Posted by David Smith on

This past Wednesday, we had our second-ever quarterly Worship & Prayer Night. Thank you to all who were able to come out and worship together! Our theme for this Worship & Prayer Night was The Word of Life. We celebrated the truth that God the Father has revealed Himself to us through His Word. We did this by taking time to reflect upon God’s Word, share personally impacting passages in Scripture, sing songs inspired by His Word, and pray through some Scriptures together. We also heard Richard McElroy share an excerpt from David Mathis’ book, Habits of Grace. The excerpt, titled “Shape Your Life with the Words of Life” showed why the “most basic principle of grace” is “the immersing of our lives in his word.”

Why focus so much on God’s Word? Why should we “immerse” our lives in it?
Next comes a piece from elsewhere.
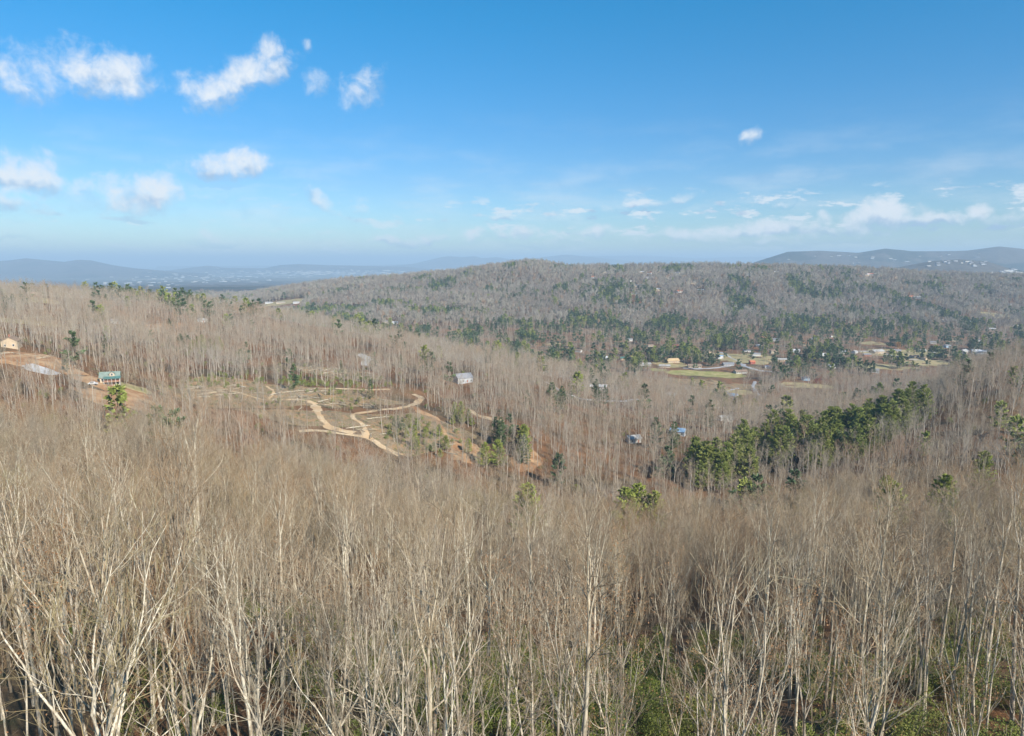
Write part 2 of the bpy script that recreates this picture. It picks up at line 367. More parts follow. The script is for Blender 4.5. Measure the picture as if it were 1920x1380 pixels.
# ------------------------------------------------------------------ ground: one sheet to the horizon
def build_ground():
    azf = np.radians(np.linspace(-42, 42, 560)); side = np.radians(np.linspace(44, 180, 46))
    az = np.concatenate([-side[::-1][:-0 or None], azf, side[:-1]])
    az = np.unique(np.round(az, 9))
    r = np.concatenate([[0.5], np.exp(np.linspace(math.log(8), math.log(3000), 420)), np.exp(np.linspace(math.log(3050), math.log(52000), 190))])
    A, R = np.meshgrid(az, r); X = R*np.sin(A); Y = R*np.cos(A); Z = H(X, Y)
    nr, na = X.shape; V = np.stack([X, Y, Z], -1).reshape(-1, 3)
    i = np.arange(nr-1)[:, None]; j = np.arange(na)[None, :]; j2 = (j+1) % na
    P = np.stack([np.broadcast_to(i*na+j, (nr-1, na)), np.broadcast_to(i*na+j2, (nr-1, na)), np.broadcast_to((i+1)*na+j2, (nr-1, na)), np.broadcast_to((i+1)*na+j, (nr-1, na))], -1).reshape(-1, 4)
    me = mesh_np('ground', V, P[:, ::-1], [GROUND], smooth=True)
    fl = np.clip(1-(Z-(CAMZ-226))/18, 0, 1)*(R > 5000)
    at_ = me.attributes.new('flat', 'FLOAT', 'POINT'); at_.data.foreach_set('value', fl.ravel().astype(np.float32))
    tag(link('ground', me), kind='structure')
build_ground()

# ------------------------------------------------------------------ tracks, roads, clearings
NOTREE = []       # ellipses (x, y, radius across, radius towards the camera, radius away, share of trees kept)
PATHS = []        # (points n x 2, half width)
def strip(name, uv, width, m, dz=.3, world=False, keep=1.4):
    pts = np.array([p if world else at(*p)[:2] for p in uv], float)
    d = np.r_[0, np.cumsum(np.hypot(*np.diff(pts, axis=0).T))]
    n = max(8, int(d[-1]/2.5)); s = np.linspace(0, d[-1], n)
    mx, my = pch(d, pts[:, 0]), pch(d, pts[:, 1])
    def ev(s, ys, ms):
        k = np.clip(np.searchsorted(d, s)-1, 0, len(d)-2); h = d[k+1]-d[k]; t = (s-d[k])/h
        return (2*t**3-3*t**2+1)*ys[k]+(t**3-2*t**2+t)*h*ms[k]+(-2*t**3+3*t**2)*ys[k+1]+(t**3-t**2)*h*ms[k+1]
    x, y = ev(s, pts[:, 0], mx), ev(s, pts[:, 1], my)
    tx, ty = np.gradient(x), np.gradient(y); L = np.hypot(tx, ty); nx, ny = -ty/L, tx/L
    K = 5; V = np.zeros((n, K, 3))
    for k in range(K):
        o = (k/(K-1)-.5)*width*(1+(fbm(s/6+k*9, s*0+len(name)+uv[0][0], 5, 3)-.5)*(1.3 if k in (0, K-1) else .1))
        V[:, k, 0] = x+nx*o; V[:, k, 1] = y+ny*o
        V[:, k, 2] = H(V[:, k, 0], V[:, k, 1])+dz*(.25 if k in (0, K-1) else 1)+(-.12 if k in (1, 3) else 0)
    i = np.arange(n-1)[:, None]*K; j = np.arange(K-1)[None, :]
    P = np.stack([i+j, i+j+1, i+K+j+1, i+K+j], -1).reshape(-1, 4)
    o = tag(link(name, mesh_np(name, V, P, [m], smooth=True)), kind='structure')
    PATHS.append((np.stack([x, y], 1), width/2*keep+.8)); return o
def patch(name, u, v, rx, ry, m, dz=.22, seed=1, rot=0, clear=True, front=None, keepf=0., wob=.5):
    cx, cy, _ = at(u, v); na, nr = 44, 9
    a = np.linspace(0, 2*math.pi, na, endpoint=False); rr = 1+(fbm(np.cos(a)*1.6+seed*7, np.sin(a)*1.6+seed, seed, 3)-.5)*2*wob
    V = [(cx, cy, h1(cx, cy)+dz)]
    f = np.linspace(0, 1, nr+1)[1:]
    X = f[:, None]*rr*np.cos(a)*rx; Y = f[:, None]*rr*np.sin(a)*ry
    c, s = math.cos(rot), math.sin(rot); X, Y = cx+X*c-Y*s, cy+X*s+Y*c
    Z = H(X, Y)+dz*(1-.8*(f[:, None] > .99))
    V = np.vstack([np.array(V), np.stack([X, Y, Z], -1).reshape(-1, 3)])
    tr = [(0, 0, 1+j, 1+(j+1) % na) for j in range(na)]
    Q = [(1+i*na+j, 1+(i+1)*na+j, 1+(i+1)*na+(j+1) % na, 1+i*na+(j+1) % na) for i in range(nr-1) for j in range(na)]
    me = bpy.data.meshes.new(name); me.from_pydata(V.tolist(), [], [t[1:] for t in tr]+Q); me.materials.append(m)
    me.polygons.foreach_set('use_smooth', [True]*len(me.polygons)); me.update()
    if clear: NOTREE.append((cx, cy, rx, front if front is not None else ry, ry, keepf))
    return tag(link(name, me), kind='structure')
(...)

Because it is through the written word that we see the embodiment of God’s Word:

The complete and climactic self-revelation of God to man is the God-man, his Son (Heb. 1:1–2). Jesus is “the Word” (John 1:1), and “the Word became flesh” (John 1:14). He is the one who most fully and finally “has made [the Father] known” (John 1:18). Jesus is God’s culminating self-expression, and says without any sham or embellishment, “Whoever has seen me has seen the Father” (John 14:9).
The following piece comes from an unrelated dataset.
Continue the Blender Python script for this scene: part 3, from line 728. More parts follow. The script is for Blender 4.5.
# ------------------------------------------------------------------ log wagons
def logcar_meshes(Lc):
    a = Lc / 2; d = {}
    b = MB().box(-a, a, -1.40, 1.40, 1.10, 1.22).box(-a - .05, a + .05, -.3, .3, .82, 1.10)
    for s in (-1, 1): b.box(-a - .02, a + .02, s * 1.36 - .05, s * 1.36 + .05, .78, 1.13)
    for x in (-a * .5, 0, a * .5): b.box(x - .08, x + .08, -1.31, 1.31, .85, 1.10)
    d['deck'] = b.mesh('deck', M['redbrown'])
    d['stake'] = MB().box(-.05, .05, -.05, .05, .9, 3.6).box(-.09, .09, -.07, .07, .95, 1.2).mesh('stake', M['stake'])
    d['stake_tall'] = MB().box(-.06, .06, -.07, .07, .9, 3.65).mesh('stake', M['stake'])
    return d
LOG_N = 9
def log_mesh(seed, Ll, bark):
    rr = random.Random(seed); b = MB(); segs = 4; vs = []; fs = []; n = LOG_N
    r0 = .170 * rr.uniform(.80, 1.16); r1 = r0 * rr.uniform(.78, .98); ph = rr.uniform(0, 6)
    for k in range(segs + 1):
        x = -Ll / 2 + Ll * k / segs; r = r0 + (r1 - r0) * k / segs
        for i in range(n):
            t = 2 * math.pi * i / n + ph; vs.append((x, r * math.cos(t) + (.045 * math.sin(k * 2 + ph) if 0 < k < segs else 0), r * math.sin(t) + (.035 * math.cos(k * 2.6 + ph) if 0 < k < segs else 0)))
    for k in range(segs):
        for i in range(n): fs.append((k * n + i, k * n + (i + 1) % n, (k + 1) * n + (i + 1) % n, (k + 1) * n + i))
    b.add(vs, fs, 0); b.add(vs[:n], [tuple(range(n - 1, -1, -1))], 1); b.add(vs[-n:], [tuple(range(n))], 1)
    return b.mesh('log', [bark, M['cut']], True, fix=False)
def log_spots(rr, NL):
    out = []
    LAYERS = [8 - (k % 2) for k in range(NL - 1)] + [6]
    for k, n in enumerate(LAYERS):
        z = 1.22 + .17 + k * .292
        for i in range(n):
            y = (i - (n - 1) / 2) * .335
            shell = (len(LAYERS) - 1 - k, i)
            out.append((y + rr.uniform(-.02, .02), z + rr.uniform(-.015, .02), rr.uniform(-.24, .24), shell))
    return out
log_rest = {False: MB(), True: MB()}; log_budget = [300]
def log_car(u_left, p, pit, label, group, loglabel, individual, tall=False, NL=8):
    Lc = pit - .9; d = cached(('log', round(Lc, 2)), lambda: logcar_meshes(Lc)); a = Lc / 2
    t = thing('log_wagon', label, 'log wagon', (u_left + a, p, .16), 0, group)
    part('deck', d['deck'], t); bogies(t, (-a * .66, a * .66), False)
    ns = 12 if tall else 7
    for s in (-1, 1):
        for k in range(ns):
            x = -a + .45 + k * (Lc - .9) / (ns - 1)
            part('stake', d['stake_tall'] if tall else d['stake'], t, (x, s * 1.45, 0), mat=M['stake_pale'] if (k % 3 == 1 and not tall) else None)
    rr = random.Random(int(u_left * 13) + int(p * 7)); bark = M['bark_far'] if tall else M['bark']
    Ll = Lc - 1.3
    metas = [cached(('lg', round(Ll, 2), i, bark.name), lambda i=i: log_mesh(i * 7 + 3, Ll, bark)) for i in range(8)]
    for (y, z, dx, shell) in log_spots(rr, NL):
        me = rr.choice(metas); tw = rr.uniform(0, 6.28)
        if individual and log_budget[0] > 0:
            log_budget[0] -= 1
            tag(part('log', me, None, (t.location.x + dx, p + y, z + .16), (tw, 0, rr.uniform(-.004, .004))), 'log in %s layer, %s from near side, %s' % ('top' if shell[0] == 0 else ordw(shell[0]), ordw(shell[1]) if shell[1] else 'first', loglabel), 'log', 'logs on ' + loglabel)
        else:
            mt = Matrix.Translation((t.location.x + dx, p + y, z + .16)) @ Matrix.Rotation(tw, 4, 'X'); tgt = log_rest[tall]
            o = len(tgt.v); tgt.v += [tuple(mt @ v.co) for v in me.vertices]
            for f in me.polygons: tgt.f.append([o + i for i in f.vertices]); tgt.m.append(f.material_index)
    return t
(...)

 Jesus is the Word of God embodied. He is the grace of God incarnate (Titus 2:11). So full and complete is his revealing of God that he is not a word-thing, but a Word-person. He fulfilled the destiny of humanity in his perfect life and sacrificial death (Heb. 2:9), and rose again in triumph over sin and death, and now sits at the Father’s right hand, with all things being put in subjection to him (1 Cor. 15:25–28). He is the divine-human Word our souls need for survival and strength and growth.
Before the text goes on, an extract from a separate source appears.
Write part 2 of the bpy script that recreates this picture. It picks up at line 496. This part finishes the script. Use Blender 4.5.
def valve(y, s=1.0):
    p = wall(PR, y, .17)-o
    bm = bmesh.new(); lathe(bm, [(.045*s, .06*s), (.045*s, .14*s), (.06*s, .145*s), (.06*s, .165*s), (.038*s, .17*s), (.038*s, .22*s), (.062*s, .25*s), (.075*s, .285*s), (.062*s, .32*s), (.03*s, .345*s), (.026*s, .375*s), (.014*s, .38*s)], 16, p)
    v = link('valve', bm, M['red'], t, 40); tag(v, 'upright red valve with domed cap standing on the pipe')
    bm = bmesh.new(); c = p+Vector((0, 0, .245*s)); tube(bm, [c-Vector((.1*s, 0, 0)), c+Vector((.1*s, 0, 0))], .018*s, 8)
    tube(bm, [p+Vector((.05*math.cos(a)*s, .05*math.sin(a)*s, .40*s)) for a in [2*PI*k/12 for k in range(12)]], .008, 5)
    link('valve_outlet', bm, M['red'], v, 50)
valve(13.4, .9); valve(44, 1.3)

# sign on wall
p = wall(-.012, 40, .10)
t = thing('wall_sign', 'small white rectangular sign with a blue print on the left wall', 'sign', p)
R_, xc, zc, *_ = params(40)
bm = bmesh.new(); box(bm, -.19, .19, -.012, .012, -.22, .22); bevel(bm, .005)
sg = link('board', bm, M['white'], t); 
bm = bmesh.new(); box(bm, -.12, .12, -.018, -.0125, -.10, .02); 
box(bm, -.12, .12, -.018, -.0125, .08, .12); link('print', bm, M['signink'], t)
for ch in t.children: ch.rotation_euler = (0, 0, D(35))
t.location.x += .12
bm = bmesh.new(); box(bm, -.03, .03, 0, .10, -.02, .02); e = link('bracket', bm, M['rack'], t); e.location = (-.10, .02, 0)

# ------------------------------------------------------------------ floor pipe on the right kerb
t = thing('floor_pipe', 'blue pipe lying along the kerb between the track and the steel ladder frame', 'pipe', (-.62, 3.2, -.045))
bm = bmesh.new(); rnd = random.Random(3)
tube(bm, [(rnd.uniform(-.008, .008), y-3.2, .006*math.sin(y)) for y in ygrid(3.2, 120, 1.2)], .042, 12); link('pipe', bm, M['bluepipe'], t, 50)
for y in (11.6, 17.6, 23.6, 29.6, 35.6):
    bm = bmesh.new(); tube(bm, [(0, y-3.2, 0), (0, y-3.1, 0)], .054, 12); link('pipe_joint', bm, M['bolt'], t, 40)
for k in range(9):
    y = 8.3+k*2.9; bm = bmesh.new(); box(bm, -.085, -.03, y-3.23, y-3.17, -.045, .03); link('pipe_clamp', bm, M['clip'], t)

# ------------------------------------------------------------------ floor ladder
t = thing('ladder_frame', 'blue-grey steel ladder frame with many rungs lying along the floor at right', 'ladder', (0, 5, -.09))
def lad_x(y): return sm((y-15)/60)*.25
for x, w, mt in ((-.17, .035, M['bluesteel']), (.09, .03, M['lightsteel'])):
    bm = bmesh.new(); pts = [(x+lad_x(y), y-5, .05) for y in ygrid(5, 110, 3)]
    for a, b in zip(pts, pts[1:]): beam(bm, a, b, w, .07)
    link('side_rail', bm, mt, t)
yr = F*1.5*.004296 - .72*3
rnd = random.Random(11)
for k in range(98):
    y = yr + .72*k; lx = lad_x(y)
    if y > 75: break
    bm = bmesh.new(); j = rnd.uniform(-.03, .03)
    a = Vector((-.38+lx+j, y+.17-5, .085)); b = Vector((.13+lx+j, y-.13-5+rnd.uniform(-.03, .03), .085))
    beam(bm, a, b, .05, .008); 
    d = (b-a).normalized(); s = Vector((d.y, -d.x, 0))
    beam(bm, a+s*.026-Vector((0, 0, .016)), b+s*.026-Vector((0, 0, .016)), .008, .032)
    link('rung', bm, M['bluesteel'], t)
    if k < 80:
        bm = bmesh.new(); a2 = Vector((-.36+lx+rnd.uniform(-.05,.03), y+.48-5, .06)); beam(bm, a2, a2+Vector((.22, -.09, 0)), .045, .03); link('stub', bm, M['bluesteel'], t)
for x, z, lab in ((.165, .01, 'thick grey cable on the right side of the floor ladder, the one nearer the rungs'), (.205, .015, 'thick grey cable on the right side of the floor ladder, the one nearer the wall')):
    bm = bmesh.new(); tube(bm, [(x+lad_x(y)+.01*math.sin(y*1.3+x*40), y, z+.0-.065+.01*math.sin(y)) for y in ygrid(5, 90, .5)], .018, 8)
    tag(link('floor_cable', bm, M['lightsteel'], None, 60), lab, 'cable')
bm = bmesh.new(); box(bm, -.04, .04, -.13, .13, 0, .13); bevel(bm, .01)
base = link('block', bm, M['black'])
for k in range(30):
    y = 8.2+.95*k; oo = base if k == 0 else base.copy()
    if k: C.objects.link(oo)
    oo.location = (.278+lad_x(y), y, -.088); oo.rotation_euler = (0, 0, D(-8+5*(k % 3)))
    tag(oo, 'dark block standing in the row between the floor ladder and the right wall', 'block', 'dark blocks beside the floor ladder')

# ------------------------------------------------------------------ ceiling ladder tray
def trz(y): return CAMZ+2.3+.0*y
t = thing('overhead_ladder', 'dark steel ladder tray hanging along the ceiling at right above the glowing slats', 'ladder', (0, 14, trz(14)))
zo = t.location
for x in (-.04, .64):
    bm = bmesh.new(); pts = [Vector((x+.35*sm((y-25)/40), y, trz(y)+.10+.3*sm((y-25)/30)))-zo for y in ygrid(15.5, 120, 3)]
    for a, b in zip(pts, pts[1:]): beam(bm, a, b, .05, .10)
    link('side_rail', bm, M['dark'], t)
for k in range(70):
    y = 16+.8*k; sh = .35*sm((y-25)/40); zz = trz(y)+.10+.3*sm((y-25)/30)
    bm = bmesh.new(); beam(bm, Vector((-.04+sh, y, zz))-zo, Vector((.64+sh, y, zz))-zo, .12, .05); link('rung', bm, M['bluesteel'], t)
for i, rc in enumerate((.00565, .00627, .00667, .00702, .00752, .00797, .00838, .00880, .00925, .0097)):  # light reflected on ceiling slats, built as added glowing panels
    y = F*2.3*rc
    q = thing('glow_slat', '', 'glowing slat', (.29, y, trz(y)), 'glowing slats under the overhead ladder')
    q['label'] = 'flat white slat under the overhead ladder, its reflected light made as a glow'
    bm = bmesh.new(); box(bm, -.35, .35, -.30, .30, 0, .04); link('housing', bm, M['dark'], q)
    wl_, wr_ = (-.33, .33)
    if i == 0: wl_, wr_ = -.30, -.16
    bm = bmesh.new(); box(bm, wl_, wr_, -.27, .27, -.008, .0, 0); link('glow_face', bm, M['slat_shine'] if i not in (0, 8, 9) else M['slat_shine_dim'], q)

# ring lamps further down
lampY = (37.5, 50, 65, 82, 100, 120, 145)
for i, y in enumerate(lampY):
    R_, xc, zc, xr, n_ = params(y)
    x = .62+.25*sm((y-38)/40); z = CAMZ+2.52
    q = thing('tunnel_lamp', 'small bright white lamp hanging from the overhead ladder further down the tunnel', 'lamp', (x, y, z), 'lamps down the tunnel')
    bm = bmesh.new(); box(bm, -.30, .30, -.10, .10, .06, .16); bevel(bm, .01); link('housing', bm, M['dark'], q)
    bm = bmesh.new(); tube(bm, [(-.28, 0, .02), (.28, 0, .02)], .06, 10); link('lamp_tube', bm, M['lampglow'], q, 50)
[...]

-David Mathis, Habits of Grace, pg. 38-39            

Jesus Christ is the embodiment of God’s Word. And on “this side of heaven”, the most fundamental way that we experience God’s grace, the most fundamental way we grow in spiritual maturity and the most fundamental way that we draw closer to Jesus (“the Word became flesh”) is by immersing our lives in the written Word of God. For it is the written Word that we find “the genuine gospel and the real Jesus and the true God.” Without it, we face the danger of making up our own gospel, our own Jesus, our own God.

And we all know that there isn’t just one way to soak in God’s Word. It’s not necessarily getting up at the same time every day and reading through a Bible plan. While that is certainly one way, it is not the only way to immerse ourselves in His Word. David Mathis gives some practical ways to do this with a final reminder:

…whether its reading through the Bible in a year, or memorizing passages or whole books, or meditating on single verses or paragraphs, or aggressively identifying and pursuing applications, or listening to sermon podcasts, or reading biblically rich content online, or taking Bible classes, or consuming Christian books, and on and on—and changing it up from time to time.

…the principles beneath the practices is this: The fundamental means of God’s ongoing grace, through his Spirit, in the life of the Christian and the life of the church is God’s self-expression is his Word, in the gospel, perfectly kept for us and on display in all its textures, riches, and hues in the external written word of the Scriptures.